_Supplied information_.
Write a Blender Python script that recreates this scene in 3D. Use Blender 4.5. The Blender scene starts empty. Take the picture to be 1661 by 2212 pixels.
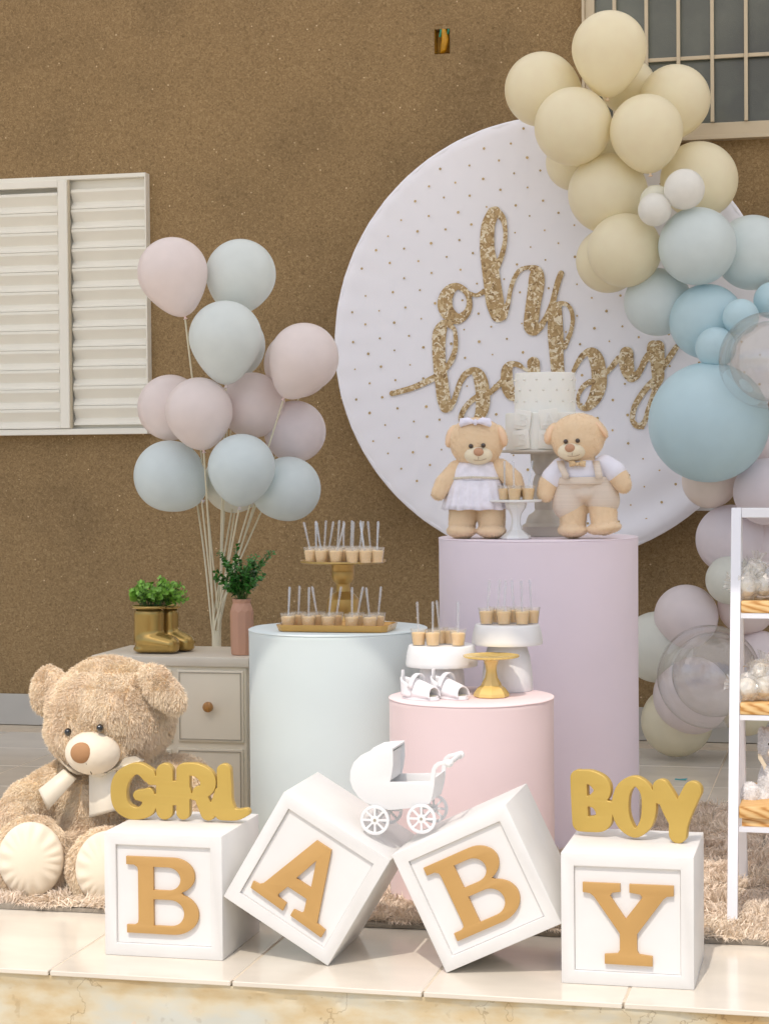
import bpy, bmesh, math, random
import numpy as np
from mathutils import Vector, Matrix, noise

# ------------------------------------------------------------------ camera
# World: X runs along the house wall (right), Y goes towards the wall, Z is up; the porch floor is Z = 0.
F, CX, CY = 4200.0, 830.5, 1106.0
YAW, PITCH, ROLL, EYE = math.radians(13.5), math.atan((CY - 990) / F), math.radians(.49), 1.2
FW = np.array([-math.sin(YAW) * math.cos(PITCH), math.cos(YAW) * math.cos(PITCH), -math.sin(PITCH)])
_r0 = np.array([math.cos(YAW), math.sin(YAW), 0.0]); _u0 = np.cross(_r0, FW)
RT = _r0 * math.cos(ROLL) - _u0 * math.sin(ROLL); UP = np.cross(RT, FW)
EYEP = np.array([0, 0, EYE])
scene = bpy.context.scene
COL = scene.collection
cam = bpy.data.cameras.new('camera'); camo = bpy.data.objects.new('camera', cam); COL.objects.link(camo)
cam.sensor_fit = 'HORIZONTAL'; cam.sensor_width = 36; cam.lens = 36 * F / 1661
cam.clip_start = .05; cam.clip_end = 3000
m3 = Matrix((RT, UP, -FW)).transposed()
camo.matrix_world = Matrix.Translation(Vector(EYEP)) @ m3.to_4x4()
scene.camera = camo
# ------------------------------------------------------------------ light
SUN_EL, SUN_AZ = math.radians(57), math.radians(5.5)
world = bpy.data.worlds.new('World'); scene.world = world; world.use_nodes = True
wn = world.node_tree.nodes; wl = world.node_tree.links
sky = wn.new('ShaderNodeTexSky'); sky.sky_type = 'NISHITA'; sky.sun_disc = False
sky.sun_elevation = SUN_EL; sky.sun_rotation = math.pi + SUN_AZ
sky.air_density = 1.0; sky.dust_density = 2.5; sky.ozone_density = 1.0
wl.new(sky.outputs[0], wn['Background'].inputs[0]); wn['Background'].inputs[1].default_value = .15
sun = bpy.data.lights.new('sun', 'SUN'); sun.energy = 2.0; sun.angle = math.radians(.6); sun.color = (1, .925, .84)
suno = bpy.data.objects.new('sun', sun); COL.objects.link(suno)
sd = Vector((math.sin(SUN_AZ) * math.cos(SUN_EL), math.cos(SUN_AZ) * math.cos(SUN_EL), -math.sin(SUN_EL)))
suno.rotation_euler = sd.to_track_quat('-Z', 'Y').to_euler(); suno.location = (0, -3, 6)
scene.view_settings.view_transform = 'Standard'; scene.view_settings.look = 'None'
scene.view_settings.gamma = 1; scene.view_settings.use_curve_mapping = False
scene.view_settings.exposure = 0.06
scene.cycles.max_bounces = 8; scene.cycles.diffuse_bounces = 4; scene.cycles.transparent_max_bounces = 16
random.seed(7); RNG = np.random.default_rng(7)
PI = math.pi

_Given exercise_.
Restate the data above word for word. Do not include the images.

_Problem solution_.
Write a Blender Python script that recreates this scene in 3D. Use Blender 4.5. The Blender scene starts empty. Take the picture to be 1661 by 2212 pixels.
import bpy, bmesh, math, random
import numpy as np
from mathutils import Vector, Matrix, noise

# ------------------------------------------------------------------ camera
# World: X runs along the house wall (right), Y goes towards the wall, Z is up; the porch floor is Z = 0.
F, CX, CY = 4200.0, 830.5, 1106.0
YAW, PITCH, ROLL, EYE = math.radians(13.5), math.atan((CY - 990) / F), math.radians(.49), 1.2
FW = np.array([-math.sin(YAW) * math.cos(PITCH), math.cos(YAW) * math.cos(PITCH), -math.sin(PITCH)])
_r0 = np.array([math.cos(YAW), math.sin(YAW), 0.0]); _u0 = np.cross(_r0, FW)
RT = _r0 * math.cos(ROLL) - _u0 * math.sin(ROLL); UP = np.cross(RT, FW)
EYEP = np.array([0, 0, EYE])
scene = bpy.context.scene
COL = scene.collection
cam = bpy.data.cameras.new('camera'); camo = bpy.data.objects.new('camera', cam); COL.objects.link(camo)
cam.sensor_fit = 'HORIZONTAL'; cam.sensor_width = 36; cam.lens = 36 * F / 1661
cam.clip_start = .05; cam.clip_end = 3000
m3 = Matrix((RT, UP, -FW)).transposed()
camo.matrix_world = Matrix.Translation(Vector(EYEP)) @ m3.to_4x4()
scene.camera = camo
# ------------------------------------------------------------------ light
SUN_EL, SUN_AZ = math.radians(57), math.radians(5.5)
world = bpy.data.worlds.new('World'); scene.world = world; world.use_nodes = True
wn = world.node_tree.nodes; wl = world.node_tree.links
sky = wn.new('ShaderNodeTexSky'); sky.sky_type = 'NISHITA'; sky.sun_disc = False
sky.sun_elevation = SUN_EL; sky.sun_rotation = math.pi + SUN_AZ
sky.air_density = 1.0; sky.dust_density = 2.5; sky.ozone_density = 1.0
wl.new(sky.outputs[0], wn['Background'].inputs[0]); wn['Background'].inputs[1].default_value = .15
sun = bpy.data.lights.new('sun', 'SUN'); sun.energy = 2.0; sun.angle = math.radians(.6); sun.color = (1, .925, .84)
suno = bpy.data.objects.new('sun', sun); COL.objects.link(suno)
sd = Vector((math.sin(SUN_AZ) * math.cos(SUN_EL), math.cos(SUN_AZ) * math.cos(SUN_EL), -math.sin(SUN_EL)))
suno.rotation_euler = sd.to_track_quat('-Z', 'Y').to_euler(); suno.location = (0, -3, 6)
scene.view_settings.view_transform = 'Standard'; scene.view_settings.look = 'None'
scene.view_settings.gamma = 1; scene.view_settings.use_curve_mapping = False
scene.view_settings.exposure = 0.06
scene.cycles.max_bounces = 8; scene.cycles.diffuse_bounces = 4; scene.cycles.transparent_max_bounces = 16
random.seed(7); RNG = np.random.default_rng(7)
PI = math.pi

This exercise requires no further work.